Despite the buzz that the group has generated, some experts don’t believe that DxE’s approach is a silver bullet to solve problems at livestock operations. Amanda Hitt, director of the Food Integrity Campaign with the Government Accountability Project, argues that whistleblowing agriculture workers can more effectively pressure companies to reform what they see as inhumane practices. “These people live with this every day of their lives,” she says. “I don’t believe this industry is going to change until workers at these facilities come forward and share their stories.” Still, she applauds DxE’s work to help spread the word about dangerous practices. “Animal agriculture thrives on secrecy,” Hitt says. “If DxE wants to get out there and does something highly public, that’s going to work very well.”
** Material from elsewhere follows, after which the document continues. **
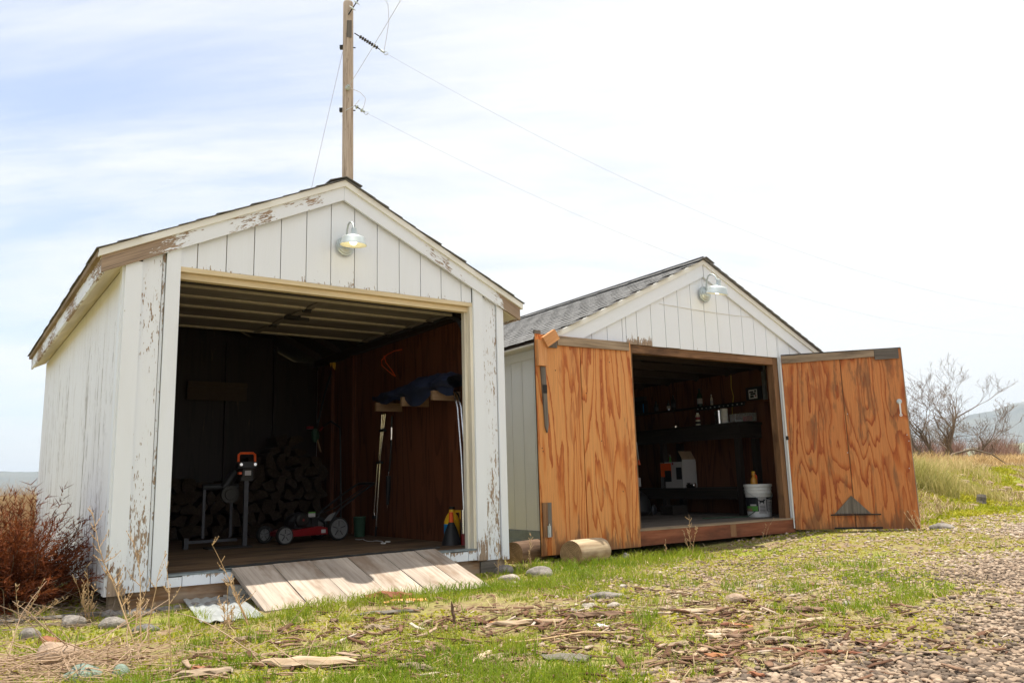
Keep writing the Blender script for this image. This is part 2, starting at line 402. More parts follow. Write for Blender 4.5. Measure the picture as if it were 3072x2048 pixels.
M['zinc_sheet'] = mat_plain('grey_metal_sheet', (0.30, 0.34, 0.37), 0.5, 0.5, 0.4, 0.15, 8)
M['corr'] = mat_plain('corrugated_sheet_metal', (0.50, 0.52, 0.52), 0.45, 0.55, 0.4, 0.18, 9)
M['flash'] = mat_plain('grey_flashing', (0.22, 0.255, 0.27), 0.55, 0.3, 0.4, 0.35, 18, 0.3)
M['orange'] = mat_plain('orange_plastic', (0.80, 0.11, 0.02), 0.4)
M['red'] = mat_plain('red_enamel', (0.20, 0.006, 0.009), 0.32, 0, 0.5)
M['wheel_grey'] = mat_plain('grey_wheel_plastic', (0.17, 0.17, 0.17), 0.5)
M['rubber'] = mat_plain('black_rubber', (0.02, 0.02, 0.02), 0.8)
M['white_plastic'] = mat_plain('white_plastic', (0.80, 0.80, 0.78), 0.4, 0, 0.4, 0.05)
M['label_white'] = mat_plain('white_label', (0.46, 0.44, 0.43), 0.6, 0, 0.3, 0.04)
M['label_green'] = mat_plain('green_label', (0.10, 0.30, 0.05), 0.5)
M['label_black'] = mat_plain('black_label', (0.015, 0.016, 0.02), 0.5)
M['yellow'] = mat_plain('yellow_plastic', (0.75, 0.42, 0.02), 0.4)
M['blue'] = mat_plain('blue_label', (0.02, 0.22, 0.50), 0.5)
M['navy'] = mat_plain('navy_tarp', (0.018, 0.026, 0.060), 0.55, 0, 0.4, 0.3, 8, 0.3)
M['amber'] = mat_plain('amber_plastic', (0.55, 0.25, 0.03), 0.25, 0, 0.5)
M['green_dark'] = mat_plain('dark_green_plastic', (0.03, 0.075, 0.045), 0.5)
M['green_glass'] = mat_plain('dark_green_glass', (0.02, 0.05, 0.025), 0.12, 0, 0.6)
M['cardboard'] = mat_plain('cardboard', (0.30, 0.20, 0.12), 0.8)
M['paper'] = mat_plain('off_white_paper', (0.70, 0.69, 0.66), 0.7)
M['cream_can'] = mat_plain('cream_spray_can', (0.66, 0.60, 0.45), 0.4, 0.2)
M['yellow_cord'] = mat_plain('yellow_cord', (0.55, 0.38, 0.06), 0.6)
M['wire'] = mat_plain('weathered_wire', (0.62, 0.62, 0.63), 0.5, 0.3)
M['insul'] = mat_plain('grey_green_glass_insulator', (0.42, 0.47, 0.44), 0.2, 0, 0.6)
M['insul_dark'] = mat_plain('dark_polymer_insulator', (0.07, 0.06, 0.055), 0.5)
m_ = NT('clear_plastic'); M['clear'] = m_.bsdf((0.9, 0.92, 0.92), 0.12, 0, None, 0.5, Transmission_Weight=0.85, IOR=1.25)
m_ = NT('lit_bulb'); M['bulb'] = m_.bsdf((0.9, 0.88, 0.8), 0.3, 0, None, 0.4, Emission_Color=(1.0, 0.90, 0.66, 1), Emission_Strength=3.2)
m_ = NT('shade_lining'); M['lining'] = m_.bsdf((0.80, 0.78, 0.62), 0.45, 0, None, 0.4)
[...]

 While DxE hasn’t yet been the target of any individual companies, it hasn’t escaped the federal government’s notice—particularly as its open rescue videos have gained traction on social media. In August, as the Intercept’s Glenn Greenwald reported, FBI agents raided two of the animal sanctuaries where the agency suspected DxE had taken two piglets that they removed from a facility in Utah. The group says it has not yet had any official communication with the bureau.

When asked about DxE’s allegations, a Land O’Lakes spokeswoman told Mother Jones in an email that care of animals was a “top priority” for the company. She noted that all of its affiliate dairies participate in the National Dairy FARM (Farmers Assuring Responsible Management) Program, and that Zonneveld Dairies “completed a FARM assessment in June of 2017 and was found to be in full compliance.”

If Land O’Lakes decides to prosecute DxE for taking Roselynn, it would have a pretty good case: The group did steal a calf, after all. But Hitt believes that such an outcome will turn out just as DxE hopes and actually help its cause. Eventually, she predicts, the group will get sued, but “that’s going to give them more opportunity to shine a light on the problem,” Hitt says. In this case, “getting caught might be even better than not getting caught.”